UK: Polish community campaigns to save historic centre

Divine Mercy image

Divine Mercy image

A battle is taking place between the Polish community in Britain and the Marian Fathers, who are trying to sell the much-loved Fawley Court in Henley-on-Thames - which includes a church, where the Divine Mercy cult was inaugurated, a community centre and 50 acres of parkland.

Bought very cheaply in the 1950s, with donations from Polish ex-pats, the house,  designed by Wren has been a school, conference and retreat centre. A member of the Polish aristocracy, Prince Radziwill, and the centre's founder, Father Joseph Jarzbowski  are buried in the modern listed church - built to a tradition Polish mountain design.  For three generations, Fawley Court was seen as the centre of ex-pat Polish life in the UK.  The cult of the Divine Mercy was introduced to the UK from here and  hundreds of Poles from around the UK visit annually for pilgrimages, picnics and other celebrations.

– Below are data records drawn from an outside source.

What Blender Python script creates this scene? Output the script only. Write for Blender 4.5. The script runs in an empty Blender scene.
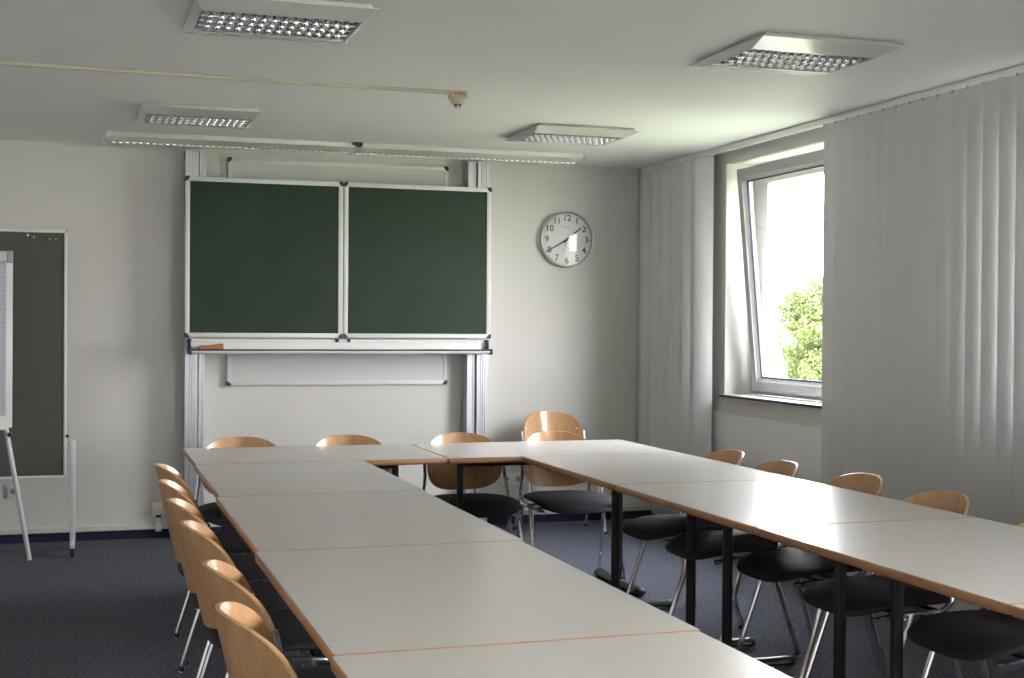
import bpy, bmesh, math, random
from mathutils import Vector, Matrix
PI = math.pi
random.seed(7)
scn = bpy.context.scene
COL = scn.collection

# ------------------------------------------------------------------ materials
def new_mat(name):
    m = bpy.data.materials.new(name); m.use_nodes = True
    return m, m.node_tree.nodes, m.node_tree.links, m.node_tree.nodes['Principled BSDF']

def mat(name, col, rough=0.5, metal=0.0, spec=0.5, coat=0.0, var=0.0, scale=8.0, bump=0.0, bscale=200.0, emit=None):
    m, N, L, b = new_mat(name)
    b.inputs['Base Color'].default_value = (*col, 1)
    b.inputs['Roughness'].default_value = rough
    b.inputs['Metallic'].default_value = metal
    b.inputs['Specular IOR Level'].default_value = spec
    b.inputs['Coat Weight'].default_value = coat
    tc = N.new('ShaderNodeTexCoord')
    if var > 0:
        n = N.new('ShaderNodeTexNoise'); n.inputs['Scale'].default_value = scale; n.inputs['Detail'].default_value = 5
        L.new(tc.outputs['Object'], n.inputs['Vector'])
        r = N.new('ShaderNodeValToRGB')
        r.color_ramp.elements[0].position = .3; r.color_ramp.elements[1].position = .7
        r.color_ramp.elements[0].color = (*[c*(1-var) for c in col], 1)
        r.color_ramp.elements[1].color = (*[min(1, c*(1+var)) for c in col], 1)
        L.new(n.outputs['Fac'], r.inputs['Fac']); L.new(r.outputs['Color'], b.inputs['Base Color'])
    if bump > 0:
        n2 = N.new('ShaderNodeTexNoise'); n2.inputs['Scale'].default_value = bscale; n2.inputs['Detail'].default_value = 3
        L.new(tc.outputs['Object'], n2.inputs['Vector'])
        bp = N.new('ShaderNodeBump'); bp.inputs['Strength'].default_value = bump; bp.inputs['Distance'].default_value = .002
        L.new(n2.outputs['Fac'], bp.inputs['Height']); L.new(bp.outputs['Normal'], b.inputs['Normal'])
    return m

def wood_mat(name, c0, c1, rough=.3, stretch=(30, 30, 2.0), coat=0.3):
    m, N, L, b = new_mat(name)
    tc = N.new('ShaderNodeTexCoord'); mp = N.new('ShaderNodeMapping'); mp.inputs['Scale'].default_value = stretch
    L.new(tc.outputs['Object'], mp.inputs['Vector'])
    n = N.new('ShaderNodeTexNoise'); n.inputs['Scale'].default_value = 1.6; n.inputs['Detail'].default_value = 6; n.inputs['Roughness'].default_value = .6
    L.new(mp.outputs['Vector'], n.inputs['Vector'])
    r = N.new('ShaderNodeValToRGB'); r.color_ramp.elements[0].position = .3; r.color_ramp.elements[1].position = .72
    r.color_ramp.elements[0].color = (*c0, 1); r.color_ramp.elements[1].color = (*c1, 1)
    L.new(n.outputs['Fac'], r.inputs['Fac']); L.new(r.outputs['Color'], b.inputs['Base Color'])
    b.inputs['Roughness'].default_value = rough; b.inputs['Coat Weight'].default_value = coat; b.inputs['Coat Roughness'].default_value = .18
    return m

def carpet_mat():
    m, N, L, b = new_mat('carpet')
    tc = N.new('ShaderNodeTexCoord')
    n = N.new('ShaderNodeTexNoise'); n.inputs['Scale'].default_value = 70; n.inputs['Detail'].default_value = 4; n.inputs['Roughness'].default_value = .7
    n3 = N.new('ShaderNodeTexNoise'); n3.inputs['Scale'].default_value = 1.3; n3.inputs['Detail'].default_value = 2
    L.new(tc.outputs['Object'], n.inputs['Vector']); L.new(tc.outputs['Object'], n3.inputs['Vector'])
    r = N.new('ShaderNodeValToRGB'); r.color_ramp.elements[0].position = .36; r.color_ramp.elements[1].position = .66
    r.color_ramp.elements[0].color = (.048, .051, .066, 1); r.color_ramp.elements[1].color = (.20, .205, .25, 1)
    L.new(n.outputs['Fac'], r.inputs['Fac'])
    mx = N.new('ShaderNodeMix'); mx.data_type = 'RGBA'; mx.blend_type = 'MULTIPLY'; mx.inputs[0].default_value = .25
    L.new(r.outputs['Color'], mx.inputs[6]); L.new(n3.outputs['Fac'], mx.inputs[7]); L.new(mx.outputs[2], b.inputs['Base Color'])
    b.inputs['Roughness'].default_value = .95; b.inputs['Specular IOR Level'].default_value = .1
    bp = N.new('ShaderNodeBump'); bp.inputs['Strength'].default_value = .6; bp.inputs['Distance'].default_value = .004
    L.new(n.outputs['Fac'], bp.inputs['Height']); L.new(bp.outputs['Normal'], b.inputs['Normal'])
    return m

def vane_mat():
    m, N, L, b = new_mat('vane_fabric')
    N.remove(b); out = N['Material Output']
    tc = N.new('ShaderNodeTexCoord'); mp = N.new('ShaderNodeMapping'); mp.inputs['Scale'].default_value = (300, 300, 60)
    n = N.new('ShaderNodeTexNoise'); n.inputs['Scale'].default_value = 1; n.inputs['Detail'].default_value = 2
    L.new(tc.outputs['Object'], mp.inputs['Vector']); L.new(mp.outputs['Vector'], n.inputs['Vector'])
    r = N.new('ShaderNodeValToRGB')
    r.color_ramp.elements[0].color = (.62, .62, .625, 1); r.color_ramp.elements[1].color = (.70, .70, .705, 1)
    L.new(n.outputs['Fac'], r.inputs['Fac'])
    d = N.new('ShaderNodeBsdfDiffuse'); t = N.new('ShaderNodeBsdfTranslucent')
    L.new(r.outputs['Color'], d.inputs['Color']); t.inputs['Color'].default_value = (.5, .5, .5, 1)
    mx = N.new('ShaderNodeMixShader'); mx.inputs['Fac'].default_value = VANE_TRANS
    L.new(d.outputs[0], mx.inputs[1]); L.new(t.outputs[0], mx.inputs[2]); L.new(mx.outputs[0], out.inputs['Surface'])
    return m
VANE_TRANS = .075

def glass_mat():
    m, N, L, b = new_mat('window_glass')
    N.remove(b); out = N['Material Output']
    t = N.new('ShaderNodeBsdfTransparent'); t.inputs['Color'].default_value = (.97, .97, .965, 1)
    g = N.new('ShaderNodeBsdfGlossy'); g.inputs['Roughness'].default_value = .02
    lw = N.new('ShaderNodeLayerWeight'); lw.inputs['Blend'].default_value = .5
    pw = N.new('ShaderNodeMath'); pw.operation = 'POWER'; pw.inputs[1].default_value = 5; L.new(lw.outputs['Facing'], pw.inputs[0])
    f = N.new('ShaderNodeMath'); f.operation = 'MULTIPLY_ADD'; f.inputs[1].default_value = .9; f.inputs[2].default_value = .04; L.new(pw.outputs[0], f.inputs[0])
    mx = N.new('ShaderNodeMixShader'); L.new(f.outputs[0], mx.inputs['Fac'])
    L.new(t.outputs[0], mx.inputs[1]); L.new(g.outputs[0], mx.inputs[2]); L.new(mx.outputs[0], out.inputs['Surface'])
    return m

def paper_mat():
    m, N, L, b = new_mat('squared_paper')
    tc = N.new('ShaderNodeTexCoord'); sx = N.new('ShaderNodeSeparateXYZ'); L.new(tc.outputs['Object'], sx.inputs[0])
    def lines(sock):
        a = N.new('ShaderNodeMath'); a.operation = 'MULTIPLY'; a.inputs[1].default_value = 40; L.new(sock, a.inputs[0])
        fr = N.new('ShaderNodeMath'); fr.operation = 'FRACT'; L.new(a.outputs[0], fr.inputs[0])
        lt = N.new('ShaderNodeMath'); lt.operation = 'LESS_THAN'; lt.inputs[1].default_value = .1; L.new(fr.outputs[0], lt.inputs[0])
        return lt.outputs[0]
    mxm = N.new('ShaderNodeMath'); mxm.operation = 'MAXIMUM'
    L.new(lines(sx.outputs['X']), mxm.inputs[0]); L.new(lines(sx.outputs['Z']), mxm.inputs[1])
    mx = N.new('ShaderNodeMix'); mx.data_type = 'RGBA'
    mx.inputs[6].default_value = (.47, .455, .50, 1); mx.inputs[7].default_value = (.36, .335, .46, 1)
    L.new(mxm.outputs[0], mx.inputs[0]); L.new(mx.outputs[2], b.inputs['Base Color']); b.inputs['Roughness'].default_value = .8
    return m

def leaf_mat(name, c0, c1):
    m, N, L, b = new_mat(name)
    N.remove(b); out = N['Material Output']
    tc = N.new('ShaderNodeTexCoord'); n = N.new('ShaderNodeTexNoise'); n.inputs['Scale'].default_value = 1.5; n.inputs['Detail'].default_value = 4
    L.new(tc.outputs['Object'], n.inputs['Vector'])
    r = N.new('ShaderNodeValToRGB'); r.color_ramp.elements[0].position = .35; r.color_ramp.elements[1].position = .65
    r.color_ramp.elements[0].color = (*c0, 1); r.color_ramp.elements[1].color = (*c1, 1); L.new(n.outputs['Fac'], r.inputs['Fac'])
    d = N.new('ShaderNodeBsdfDiffuse'); t = N.new('ShaderNodeBsdfTranslucent'); mx = N.new('ShaderNodeMixShader'); mx.inputs['Fac'].default_value = .3
    L.new(r.outputs['Color'], d.inputs['Color']); L.new(r.outputs['Color'], t.inputs['Color'])
    L.new(d.outputs[0], mx.inputs[1]); L.new(t.outputs[0], mx.inputs[2]); L.new(mx.outputs[0], out.inputs['Surface'])
    return m

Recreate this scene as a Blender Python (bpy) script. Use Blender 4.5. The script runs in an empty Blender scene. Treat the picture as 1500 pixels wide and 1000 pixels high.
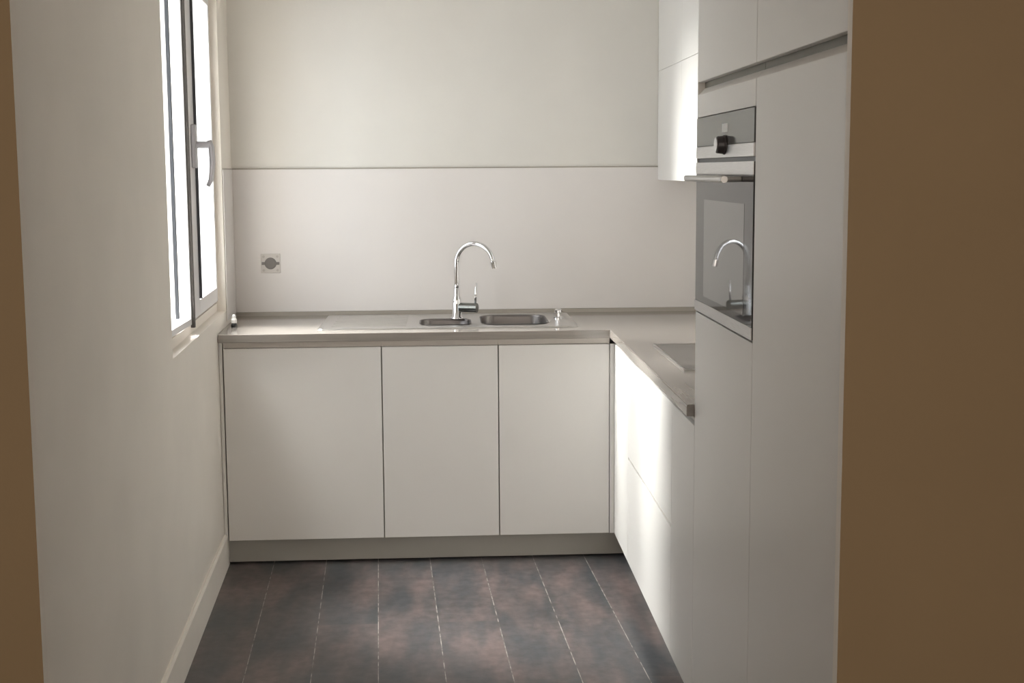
import bpy, bmesh, math
from mathutils import Matrix, Vector

S = bpy.context.scene
COL = S.collection
PI = math.pi

# ------------------------------------------------------------------ helpers
def link(o, parent=None):
    COL.objects.link(o)
    if parent is not None:
        o.parent = parent
    return o

def empty(name, label=None, cat=None, group=None, loc=(0, 0, 0), rotz=0, kind=None):
    o = bpy.data.objects.new(name, None)
    o.empty_display_size = .05
    o.location = loc
    o.rotation_euler = (0, 0, rotz)
    COL.objects.link(o)
    tag(o, label, cat, group, kind)
    return o

def tag(o, label=None, cat=None, group=None, kind=None):
    if label: o['label'] = label
    if cat: o['category'] = cat
    if group: o['group'] = group
    if kind: o['kind'] = kind
    return o

def obj(name, bm, mat, parent=None, smooth=False, bevel=0, seg=2):
    me = bpy.data.meshes.new(name)
    bmesh.ops.recalc_face_normals(bm, faces=bm.faces[:])
    bm.to_mesh(me)
    bm.free()
    mats = mat if isinstance(mat, (list, tuple)) else [mat]
    for m in mats:
        me.materials.append(m)
    o = bpy.data.objects.new(name, me)
    link(o, parent)
    if smooth:
        for p in me.polygons:
            p.use_smooth = True
    if bevel:
        md = o.modifiers.new('bevel', 'BEVEL')
        md.width = bevel
        md.segments = seg
        md.limit_method = 'ANGLE'
        md.angle_limit = math.radians(40)
        md.harden_normals = False
    return o

def box(bm, x0, x1, y0, y1, z0, z1):
    v = [bm.verts.new((x, y, z)) for z in (z0, z1) for y in (y0, y1) for x in (x0, x1)]
    for f in ((0, 2, 3, 1), (4, 5, 7, 6), (0, 1, 5, 4), (2, 6, 7, 3), (0, 4, 6, 2), (1, 3, 7, 5)):
        bm.faces.new([v[i] for i in f])
    return bm

def B(*a):
    return box(bmesh.new(), *a)

def prism(bm, prof, axis, a0, a1):
    """closed 2-D profile extruded along an axis: 'y' -> prof (x,z); 'x' -> prof (y,z); 'z' -> prof (x,y)"""
    def P(p, a):
        return {'y': (p[0], a, p[1]), 'x': (a, p[0], p[1]), 'z': (p[0], p[1], a)}[axis]
    lo = [bm.verts.new(P(p, a0)) for p in prof]
    hi = [bm.verts.new(P(p, a1)) for p in prof]
    bm.faces.new(lo)
    bm.faces.new(hi[::-1])
    n = len(prof)
    for i in range(n):
        bm.faces.new((lo[i], lo[(i + 1) % n], hi[(i + 1) % n], hi[i]))
    return bm

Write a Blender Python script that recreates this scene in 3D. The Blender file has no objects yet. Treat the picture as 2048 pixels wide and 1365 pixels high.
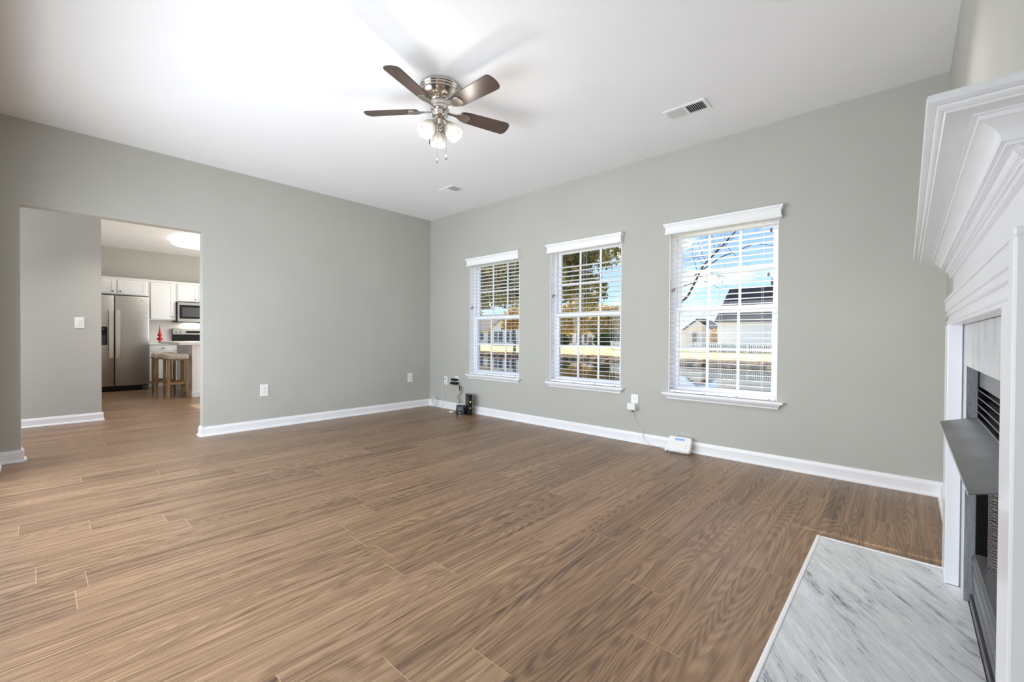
import bpy, bmesh, math, random
from mathutils import Vector, Matrix
random.seed(7)
SC = bpy.context.scene
COL = SC.collection

# ------------------------------------------------------------------ camera
H_CAM = 1.0213
F_PX, YAW, PIT, ROL = 863.735, math.radians(42.233), math.radians(0.526), math.radians(0.324)
fw = Vector((-math.sin(YAW)*math.cos(PIT), math.cos(YAW)*math.cos(PIT), -math.sin(PIT)))
r0 = Vector((math.cos(YAW), math.sin(YAW), 0)); u0 = r0.cross(fw)
rr = math.cos(ROL)*r0 + math.sin(ROL)*u0
uu = -math.sin(ROL)*r0 + math.cos(ROL)*u0
cd = bpy.data.cameras.new('camera'); cam = bpy.data.objects.new('camera', cd); COL.objects.link(cam)
cd.sensor_width = 36; cd.lens = 36*F_PX/2048; cd.clip_start = 0.01; cd.clip_end = 400
M = Matrix((rr, uu, -fw)).transposed().to_4x4(); M.translation = (0, 0, H_CAM)
cam.matrix_world = M
SC.camera = cam

# ------------------------------------------------------------------ exposure
SC.view_settings.view_transform = 'Standard'
SC.view_settings.look = 'None'
SC.view_settings.gamma = 1
SC.view_settings.use_curve_mapping = False
SC.view_settings.exposure = 0.21
SC.cycles.use_denoising = True
SC.cycles.max_bounces = 10
SC.cycles.diffuse_bounces = 6
SC.cycles.transparent_max_bounces = 24
SC.cycles.sample_clamp_indirect = 8
SC.cycles.caustics_reflective = False
SC.cycles.caustics_refractive = False

# ------------------------------------------------------------------ sky
W = bpy.data.worlds.new('sky'); SC.world = W; W.use_nodes = True
nt = W.node_tree; nt.nodes.clear()
def N(t, typ, **kw):
    n = t.nodes.new(typ)
    for k, v in kw.items(): setattr(n, k, v)
    return n
tc = N(nt, 'ShaderNodeTexCoord'); sep = N(nt, 'ShaderNodeSeparateXYZ'); nt.links.new(tc.outputs['Generated'], sep.inputs[0])
grad = N(nt, 'ShaderNodeValToRGB'); nt.links.new(sep.outputs['Z'], grad.inputs[0])
cr = grad.color_ramp
cr.elements[0].position = 0.0; cr.elements[0].color = (0.62, 0.78, 0.98, 1)
cr.elements[1].position = 0.32; cr.elements[1].color = (0.14, 0.30, 0.72, 1)
e = cr.elements.new(0.10); e.color = (0.42, 0.63, 0.95, 1)
mp = N(nt, 'ShaderNodeMapping'); mp.inputs['Scale'].default_value = (3.2, 3.2, 9.0); mp.inputs['Location'].default_value = (0.35, 0.1, 0.2)
nt.links.new(tc.outputs['Generated'], mp.inputs[0])
nz = N(nt, 'ShaderNodeTexNoise'); nz.inputs['Scale'].default_value = 2.3; nz.inputs['Detail'].default_value = 8; nz.inputs['Roughness'].default_value = 0.55
nt.links.new(mp.outputs[0], nz.inputs['Vector'])
cl = N(nt, 'ShaderNodeValToRGB'); nt.links.new(nz.outputs['Fac'], cl.inputs[0])
cl.color_ramp.elements[0].position = 0.52; cl.color_ramp.elements[1].position = 0.68
mx = N(nt, 'ShaderNodeMixRGB'); nt.links.new(cl.outputs[0], mx.inputs[0]); nt.links.new(grad.outputs[0], mx.inputs[1]); mx.inputs[2].default_value = (0.95, 0.95, 0.97, 1)
bg = N(nt, 'ShaderNodeBackground'); nt.links.new(mx.outputs[0], bg.inputs[0]); bg.inputs[1].default_value = 1.35
wo = N(nt, 'ShaderNodeOutputWorld'); nt.links.new(bg.outputs[0], wo.inputs[0])

# ------------------------------------------------------------------ sun and large lights
sd = bpy.data.lights.new('sun', 'SUN'); sun = bpy.data.objects.new('sun', sd); COL.objects.link(sun)
sd.energy = 6.5; sd.angle = math.radians(0.6); sd.color = (1.0, 0.90, 0.74)
sun.rotation_euler = Vector((1.0, -1.18, -1.10)).to_track_quat('-Z', 'Y').to_euler()

def area(name, loc, direction, sx, sy, power, color=(1, 1, 1), spread=180):
    l = bpy.data.lights.new(name, 'AREA'); l.shape = 'RECTANGLE'; l.size = sx; l.size_y = sy
    l.energy = power; l.color = color; l.spread = math.radians(spread)
    o = bpy.data.objects.new(name, l); COL.objects.link(o); o.location = loc
    o.rotation_euler = Vector(direction).to_track_quat('-Z', 'Y').to_euler()
    return o
# added fill lamp at an invented patio door, unseen behind the camera
area('added_patio_fill', (-2.85, -0.335, 0.90), (0, 1, 0.07), 3.5, 1.6, 108, (0.90, 0.95, 1.0), 168)
# kitchen: added fill lamp, unseen to the right of the opening
area('added_kitchen_fill', (-8.6, 3.85, 1.35), (-0.15, -1, 0.05), 3.0, 2.0, 62, (1.0, 0.98, 0.95))

# added fill lamp at the unseen end of the hall
area('added_hall_fill', (-6.1, -2.04, 1.2), (0.2, 1, -0.35), 1.3, 2.0, 34, (1.0, 0.98, 0.95))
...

For some years the Marian Fathers say they have been struggling to pay for the upkeep of the property. In 2007 they closed the museum, moving its contents to Poland. The decision to sell Fawley Court and use the proceeds to finance other activities abroad, was made around that time. The Polish Catholic Mission with the Polish government offered £8million for Fawley Court - but the Marian Father rejected this offer - opting instead to go on the open market. 

Campaigners say that a property developer has now put in a £20million bid for the site - although they say the deal has not been completed yet.

Marian Father Wojciech Jasinski is quoted in the Polish daily Dziennik Polski, repeating that the order was forced to sell Fawley Court because it was too expensive to run and, they said the number of Polish visitors had fallen. Campaigners argue that with the huge influx of young Poles to the UK, the centre could be developed and provide a much-needed centre for them.

The group Save Fawley Court, which includes historians, lawyers, architects, have now written to the  Charity Commission, to determine whether the Marian Fathers are legally entitled to sell Fawley Court.  They point out that  under the Law Charity Act 1993 a property cannot  be sold without taking into account the interests of donors.  They also question whether the Marian Fathers had the right to close the museum and take away its contents. Finally they are demanding to see the accounts of the Marian Fathers, to discover what happened  to more than £200,000 collected by the Order from their community about ten years ago for maintenance of the building. They have also expressed concern about the future of St Anne's Church and the  historic graves there.

The Marian Fathers will not give any further comments at this time.